Our second tour started on the 21st, and from this day onwards until we finally left the sector, we had a bad time. Our first trouble was the weather. Alternate frosts and thaws, rain and snow, soon filled our trenches with mud and slush, into which parapets and parados either crumbled gradually or collapsed wholesale. No sooner could we repair one length, than another would give way, and through it all many posts had to live with water over their ankles and no proper drying accommodation. There had to be three companies in the line, so 24-hour reliefs were impossible, and to increase our troubles our stay in a warm climate had made us less capable of standing the exposure to cold and wet, and there were many cases of trench fever, trench foot, and some pneumonia, while the health of all was considerably impaired. One of the most pitiful sights of the war was to see 20 of our men crawling on hands and knees to the Aid Post—their feet so bad that they could not walk.
Meanwhile the underground war was not as satisfactory as we should have liked, and the Boche undoubtedly had the upper hand in the mining. Our galleries were few and short, and in consequence useless for either offence or defence, while his were known to be near our trenches in several places. In one place between the right and centre companies the Lincolnshires had expected a “blow” at any moment, and evacuating their front line, had dug a new trench ten yards in rear of it. This seemed to have been sighted in such a haphazard sort of way that it was at once named the “Harry Tate” trench by some humorist, who pictured a Company Commander coming out and saying “What shall we do next? Let’s dig a trench.” And so they dug this one—quite useless, for it was bound to be engulfed by any mine which exploded under the front line. The Boche, however, thought more of the new trench than we did, and the day after it was built, bombarded it with heavy minenwerfer shells until it was unrecognisable.

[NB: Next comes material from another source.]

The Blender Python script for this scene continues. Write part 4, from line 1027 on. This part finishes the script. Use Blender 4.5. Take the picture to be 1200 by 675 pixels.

In this state we found it when we came in for our second tour, “C” Company (Farmer) on the right and “A” Company (Ward Jackson) in the centre. Our first morning the Boche started just before midday, and for four hours rained heavy minenwerfer shells on these two Companies, and particularly on the new trench. Fortunately there was no one in this, and equally fortunately most of the shells fell between our front line and supports; there was a thick mist at the time, and it was almost impossible to judge their flight. Through it all Capt. Farmer walked calmly from post to post, cheering the garrison, and just before the end of the bombardment at 4-0 p.m., made his way down the small communication trench towards his support platoon. Thence he went to call on “B” Company, but was caught on the way back by a mortar, which he probably could not see coming in the mist (for no one was more accurate at judging their flight than he), and was killed instantly, being blown out of the trench and lost for several hours. Captain Farmer was perhaps the quietest, certainly the bravest, officer of his time, for he feared nothing, and nothing could shake his calm, while it was said of him that he was never angry and never despondent. When he was killed, “C” Company lost their leader, and every man his best friend, while the mess lost one who was the most cheerful comrade of every officer.